L’idea di adottare Draghi tenta anche Silvio Berlusconi
L’ipotesi l’aveva già ventilata Silvio Berlusconi, auspicando un contributo di Mario Draghi anche dopo la fine di questo governo di unità nazionale. E di certo Matteo Renzi non sarebbe ostile a uno scenario di questo tipo. Che però irrita non poco l’entourage di Enrico Letta.
Draghi premier anche dopo il 2023? L’irritazione dei fedelissimi di Enrico Letta
Un’irritazione che è sempre Repubblica a sottolineare. “«Occuparsi di questa questione a 10 giorni dalle amministrative, con il partito impegnato a fare un buon risultato ovunque, è surreale», tagliano corto i fedelissimi del segretario. «Noi siamo quelli che sostengono Draghi con più lealtà e responsabilità. Trascinarlo in esercizi retorici e aleatori, proiettati nientemeno che al 2023 con tutto quel che ci attende nei prossimi mesi, non ha alcuna utilità né per lui, né per il governo, né per il Paese». Il senatore Luigi Zanda, fra i più ascoltati dal leader, è perentorio: «L’Italia si sta distinguendo nel mondo soprattutto per il lavoro di due grandi personalità: Mattarella e Draghi. Non è nell’interesse del Paese tirarli per la giacchetta, anche perché entrambi non lo permetterebbero»”.
Il Pd finirà con accantonare la carta Giuseppe Conte
Questione prematura?
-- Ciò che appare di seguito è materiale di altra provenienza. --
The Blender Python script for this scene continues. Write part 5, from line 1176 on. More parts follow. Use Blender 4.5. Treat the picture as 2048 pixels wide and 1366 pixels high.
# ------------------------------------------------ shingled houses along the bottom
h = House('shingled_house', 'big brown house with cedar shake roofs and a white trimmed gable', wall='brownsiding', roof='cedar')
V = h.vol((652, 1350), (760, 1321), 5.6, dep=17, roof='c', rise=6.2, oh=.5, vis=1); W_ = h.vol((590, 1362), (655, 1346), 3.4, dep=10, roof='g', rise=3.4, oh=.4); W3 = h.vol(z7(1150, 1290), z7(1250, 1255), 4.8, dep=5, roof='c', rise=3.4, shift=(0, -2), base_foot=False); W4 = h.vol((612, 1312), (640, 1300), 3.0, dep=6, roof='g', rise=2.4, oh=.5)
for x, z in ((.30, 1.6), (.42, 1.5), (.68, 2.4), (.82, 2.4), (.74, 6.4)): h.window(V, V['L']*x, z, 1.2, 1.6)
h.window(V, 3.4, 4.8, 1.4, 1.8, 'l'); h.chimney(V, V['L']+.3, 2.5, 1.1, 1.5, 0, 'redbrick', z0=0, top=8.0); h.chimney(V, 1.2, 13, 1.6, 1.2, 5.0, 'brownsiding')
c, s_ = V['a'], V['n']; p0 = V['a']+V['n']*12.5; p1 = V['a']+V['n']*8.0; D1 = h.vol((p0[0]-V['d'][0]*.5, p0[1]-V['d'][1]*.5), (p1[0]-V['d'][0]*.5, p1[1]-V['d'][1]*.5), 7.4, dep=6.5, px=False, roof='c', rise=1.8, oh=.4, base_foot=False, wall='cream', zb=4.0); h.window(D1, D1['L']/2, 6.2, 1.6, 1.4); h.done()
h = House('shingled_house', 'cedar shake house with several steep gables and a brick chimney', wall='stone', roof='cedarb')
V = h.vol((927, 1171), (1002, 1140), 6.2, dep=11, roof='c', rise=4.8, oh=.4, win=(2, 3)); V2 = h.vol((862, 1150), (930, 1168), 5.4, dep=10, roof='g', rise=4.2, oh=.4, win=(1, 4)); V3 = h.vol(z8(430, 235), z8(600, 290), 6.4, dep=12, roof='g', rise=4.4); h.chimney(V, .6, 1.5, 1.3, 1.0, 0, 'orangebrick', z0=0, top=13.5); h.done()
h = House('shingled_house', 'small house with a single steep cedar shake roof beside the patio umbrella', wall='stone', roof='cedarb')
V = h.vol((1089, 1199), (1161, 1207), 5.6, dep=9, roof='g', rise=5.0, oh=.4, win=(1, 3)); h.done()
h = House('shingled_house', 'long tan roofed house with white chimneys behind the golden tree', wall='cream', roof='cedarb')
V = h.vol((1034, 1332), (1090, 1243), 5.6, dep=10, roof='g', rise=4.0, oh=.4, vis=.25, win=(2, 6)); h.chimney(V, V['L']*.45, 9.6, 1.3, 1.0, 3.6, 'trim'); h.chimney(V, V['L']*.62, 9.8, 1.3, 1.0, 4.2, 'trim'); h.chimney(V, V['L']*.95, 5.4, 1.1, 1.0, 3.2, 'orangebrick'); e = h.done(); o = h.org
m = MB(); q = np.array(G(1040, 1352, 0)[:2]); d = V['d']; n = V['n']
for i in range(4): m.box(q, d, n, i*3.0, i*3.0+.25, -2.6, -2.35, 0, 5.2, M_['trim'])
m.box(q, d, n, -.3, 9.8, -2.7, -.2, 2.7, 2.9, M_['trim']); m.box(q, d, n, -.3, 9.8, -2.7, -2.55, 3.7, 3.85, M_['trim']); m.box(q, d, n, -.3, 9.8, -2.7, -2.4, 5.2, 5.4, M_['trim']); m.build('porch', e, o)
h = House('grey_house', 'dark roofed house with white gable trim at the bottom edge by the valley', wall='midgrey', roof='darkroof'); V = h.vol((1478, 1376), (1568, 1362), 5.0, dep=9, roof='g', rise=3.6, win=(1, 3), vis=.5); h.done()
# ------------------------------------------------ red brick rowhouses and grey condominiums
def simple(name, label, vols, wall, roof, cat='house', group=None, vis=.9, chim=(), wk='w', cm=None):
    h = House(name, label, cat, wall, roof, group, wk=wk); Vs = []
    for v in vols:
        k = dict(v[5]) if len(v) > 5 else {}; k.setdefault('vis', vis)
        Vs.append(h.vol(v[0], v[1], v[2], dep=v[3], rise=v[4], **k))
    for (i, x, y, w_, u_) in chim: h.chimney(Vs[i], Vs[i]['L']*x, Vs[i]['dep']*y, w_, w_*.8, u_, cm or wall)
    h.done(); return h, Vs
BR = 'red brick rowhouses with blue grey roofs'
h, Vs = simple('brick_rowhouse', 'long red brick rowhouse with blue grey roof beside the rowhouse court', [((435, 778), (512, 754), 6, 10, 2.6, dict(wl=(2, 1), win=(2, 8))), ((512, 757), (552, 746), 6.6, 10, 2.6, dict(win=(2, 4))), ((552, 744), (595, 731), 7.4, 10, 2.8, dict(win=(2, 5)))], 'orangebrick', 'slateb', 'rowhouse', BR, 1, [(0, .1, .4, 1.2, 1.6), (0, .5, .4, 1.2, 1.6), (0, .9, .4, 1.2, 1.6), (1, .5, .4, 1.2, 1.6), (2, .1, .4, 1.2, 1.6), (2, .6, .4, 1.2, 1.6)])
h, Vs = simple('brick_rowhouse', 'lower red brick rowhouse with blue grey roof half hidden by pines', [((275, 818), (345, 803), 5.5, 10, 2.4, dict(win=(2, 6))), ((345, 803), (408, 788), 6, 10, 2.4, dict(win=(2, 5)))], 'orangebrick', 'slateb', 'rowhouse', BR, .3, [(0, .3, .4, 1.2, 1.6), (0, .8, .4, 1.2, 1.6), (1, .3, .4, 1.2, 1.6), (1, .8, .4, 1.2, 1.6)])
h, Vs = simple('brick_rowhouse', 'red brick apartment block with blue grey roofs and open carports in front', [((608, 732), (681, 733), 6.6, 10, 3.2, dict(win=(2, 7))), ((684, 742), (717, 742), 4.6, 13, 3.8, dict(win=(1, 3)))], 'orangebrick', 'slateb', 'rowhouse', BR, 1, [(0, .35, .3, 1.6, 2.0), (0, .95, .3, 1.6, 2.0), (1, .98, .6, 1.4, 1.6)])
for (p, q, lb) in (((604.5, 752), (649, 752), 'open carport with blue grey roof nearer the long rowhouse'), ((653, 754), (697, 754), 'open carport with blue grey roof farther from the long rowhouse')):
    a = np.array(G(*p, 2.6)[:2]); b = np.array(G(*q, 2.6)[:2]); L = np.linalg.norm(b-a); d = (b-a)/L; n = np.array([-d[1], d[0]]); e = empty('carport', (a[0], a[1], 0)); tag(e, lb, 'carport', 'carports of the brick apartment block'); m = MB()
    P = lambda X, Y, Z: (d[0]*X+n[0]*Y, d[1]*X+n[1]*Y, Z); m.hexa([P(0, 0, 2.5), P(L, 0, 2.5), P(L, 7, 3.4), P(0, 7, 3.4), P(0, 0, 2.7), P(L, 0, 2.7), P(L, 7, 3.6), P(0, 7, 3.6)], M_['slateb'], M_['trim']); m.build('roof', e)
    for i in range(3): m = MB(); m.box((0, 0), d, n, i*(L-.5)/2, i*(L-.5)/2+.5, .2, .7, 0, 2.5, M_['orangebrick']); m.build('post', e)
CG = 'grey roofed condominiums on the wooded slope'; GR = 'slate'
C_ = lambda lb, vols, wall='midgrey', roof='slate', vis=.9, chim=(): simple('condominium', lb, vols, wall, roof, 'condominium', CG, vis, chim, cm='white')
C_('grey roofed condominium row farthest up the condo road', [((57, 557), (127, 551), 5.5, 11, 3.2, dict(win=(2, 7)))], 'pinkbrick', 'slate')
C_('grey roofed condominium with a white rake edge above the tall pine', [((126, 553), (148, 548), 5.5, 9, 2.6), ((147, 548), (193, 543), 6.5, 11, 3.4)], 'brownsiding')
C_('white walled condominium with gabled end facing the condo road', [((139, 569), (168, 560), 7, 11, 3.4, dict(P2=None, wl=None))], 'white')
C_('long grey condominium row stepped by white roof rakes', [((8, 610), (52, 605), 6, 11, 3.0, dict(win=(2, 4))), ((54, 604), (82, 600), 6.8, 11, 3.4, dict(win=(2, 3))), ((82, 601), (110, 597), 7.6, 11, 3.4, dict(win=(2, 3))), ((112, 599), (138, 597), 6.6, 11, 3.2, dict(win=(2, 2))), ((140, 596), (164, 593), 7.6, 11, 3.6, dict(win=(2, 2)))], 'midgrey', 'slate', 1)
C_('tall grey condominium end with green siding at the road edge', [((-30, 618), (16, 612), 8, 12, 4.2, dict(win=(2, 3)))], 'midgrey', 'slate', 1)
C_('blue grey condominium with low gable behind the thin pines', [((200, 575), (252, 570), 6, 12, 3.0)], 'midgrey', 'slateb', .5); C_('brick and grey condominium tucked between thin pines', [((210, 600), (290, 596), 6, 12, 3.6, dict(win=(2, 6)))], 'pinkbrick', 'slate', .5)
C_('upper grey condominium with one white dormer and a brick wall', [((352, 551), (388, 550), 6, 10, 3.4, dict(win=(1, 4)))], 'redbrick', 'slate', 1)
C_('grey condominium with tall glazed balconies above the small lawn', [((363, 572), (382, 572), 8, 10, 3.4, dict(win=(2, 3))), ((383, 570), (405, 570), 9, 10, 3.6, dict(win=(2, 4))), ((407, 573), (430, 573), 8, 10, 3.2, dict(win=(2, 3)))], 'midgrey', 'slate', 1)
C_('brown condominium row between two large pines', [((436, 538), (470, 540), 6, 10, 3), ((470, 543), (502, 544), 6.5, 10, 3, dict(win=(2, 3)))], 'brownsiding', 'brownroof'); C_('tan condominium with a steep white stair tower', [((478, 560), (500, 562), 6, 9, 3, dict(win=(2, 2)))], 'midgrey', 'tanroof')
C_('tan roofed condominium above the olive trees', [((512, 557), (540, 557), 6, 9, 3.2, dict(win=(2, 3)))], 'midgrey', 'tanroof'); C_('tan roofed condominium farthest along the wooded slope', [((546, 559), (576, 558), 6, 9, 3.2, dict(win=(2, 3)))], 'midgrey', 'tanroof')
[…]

Mica tanto, come spiega Stefano Folli: “Da un lato – scrive – cresce l’autorità del presidente del Consiglio, non solo in Italia ma anche nell’Unione orfana di Angela Merkel. Dall’altro, assistiamo al rapido tramonto di Giuseppe Conte come “punto di riferimento” del centrosinistra, ossia come naturale candidato per il ritorno a Palazzo Chigi. Tale declino veloce e forse inarrestabile è l’aspetto non previsto del piano che voleva Pd e M5S uniti in un asse privilegiato, fondato sulla popolarità dell’ex premier. Quel progetto oggi va rivisto dalle fondamenta, benché un’ipotesi alternativa non sia ancora a portata di mano”.